Required task | Consider the data that follows and state how many lines contain the string "pixels", using the number alone.
>> Begin The input
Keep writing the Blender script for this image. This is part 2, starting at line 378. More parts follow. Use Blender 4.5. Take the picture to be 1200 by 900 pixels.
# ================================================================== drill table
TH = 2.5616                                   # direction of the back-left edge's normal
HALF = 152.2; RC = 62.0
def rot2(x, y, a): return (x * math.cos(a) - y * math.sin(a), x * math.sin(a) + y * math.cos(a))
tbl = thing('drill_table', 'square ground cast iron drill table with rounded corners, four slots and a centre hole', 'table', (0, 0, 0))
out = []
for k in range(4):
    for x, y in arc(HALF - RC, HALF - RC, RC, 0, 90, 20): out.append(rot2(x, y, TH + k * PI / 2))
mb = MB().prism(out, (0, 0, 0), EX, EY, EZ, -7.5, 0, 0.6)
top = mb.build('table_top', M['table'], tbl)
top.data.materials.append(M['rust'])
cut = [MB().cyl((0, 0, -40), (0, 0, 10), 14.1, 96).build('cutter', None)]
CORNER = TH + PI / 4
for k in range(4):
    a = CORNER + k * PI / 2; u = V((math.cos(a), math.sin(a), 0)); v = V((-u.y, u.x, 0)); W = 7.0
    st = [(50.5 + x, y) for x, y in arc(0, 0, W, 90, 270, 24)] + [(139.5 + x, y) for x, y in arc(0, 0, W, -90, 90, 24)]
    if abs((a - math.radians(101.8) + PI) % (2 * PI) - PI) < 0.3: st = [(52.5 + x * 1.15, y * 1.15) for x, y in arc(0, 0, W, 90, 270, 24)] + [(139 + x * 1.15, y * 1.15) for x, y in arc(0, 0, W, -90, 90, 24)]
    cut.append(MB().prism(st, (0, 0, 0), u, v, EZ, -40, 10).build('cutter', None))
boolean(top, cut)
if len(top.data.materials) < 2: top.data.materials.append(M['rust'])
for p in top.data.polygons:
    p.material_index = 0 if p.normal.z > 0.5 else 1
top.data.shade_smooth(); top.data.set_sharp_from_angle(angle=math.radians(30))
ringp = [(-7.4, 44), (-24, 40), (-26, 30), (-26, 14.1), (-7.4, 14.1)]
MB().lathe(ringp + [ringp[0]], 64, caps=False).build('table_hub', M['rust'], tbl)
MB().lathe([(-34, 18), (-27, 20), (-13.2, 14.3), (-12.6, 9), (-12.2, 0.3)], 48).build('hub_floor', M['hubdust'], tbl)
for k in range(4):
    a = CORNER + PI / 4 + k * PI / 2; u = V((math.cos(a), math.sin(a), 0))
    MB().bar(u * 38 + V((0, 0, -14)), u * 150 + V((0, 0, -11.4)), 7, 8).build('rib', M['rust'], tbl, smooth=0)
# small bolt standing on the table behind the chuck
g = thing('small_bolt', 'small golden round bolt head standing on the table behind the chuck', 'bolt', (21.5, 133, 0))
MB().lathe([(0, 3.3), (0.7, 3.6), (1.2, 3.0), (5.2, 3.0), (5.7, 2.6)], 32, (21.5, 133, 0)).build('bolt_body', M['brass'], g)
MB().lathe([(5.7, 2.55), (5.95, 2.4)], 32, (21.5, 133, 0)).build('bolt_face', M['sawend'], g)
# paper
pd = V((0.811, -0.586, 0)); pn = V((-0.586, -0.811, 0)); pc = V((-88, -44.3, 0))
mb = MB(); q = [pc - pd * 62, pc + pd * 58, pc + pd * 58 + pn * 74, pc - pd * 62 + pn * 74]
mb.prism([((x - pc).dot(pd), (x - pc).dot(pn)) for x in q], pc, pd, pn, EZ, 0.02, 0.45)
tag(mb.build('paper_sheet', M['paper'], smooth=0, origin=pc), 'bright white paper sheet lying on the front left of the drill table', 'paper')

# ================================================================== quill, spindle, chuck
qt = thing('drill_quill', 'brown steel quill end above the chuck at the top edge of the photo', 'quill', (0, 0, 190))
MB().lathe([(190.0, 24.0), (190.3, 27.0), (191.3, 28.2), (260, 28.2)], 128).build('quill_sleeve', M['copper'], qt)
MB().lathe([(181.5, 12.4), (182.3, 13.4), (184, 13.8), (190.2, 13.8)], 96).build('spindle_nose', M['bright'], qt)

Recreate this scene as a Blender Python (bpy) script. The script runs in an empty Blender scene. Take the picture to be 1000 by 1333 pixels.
>> End The input
Written answer | 2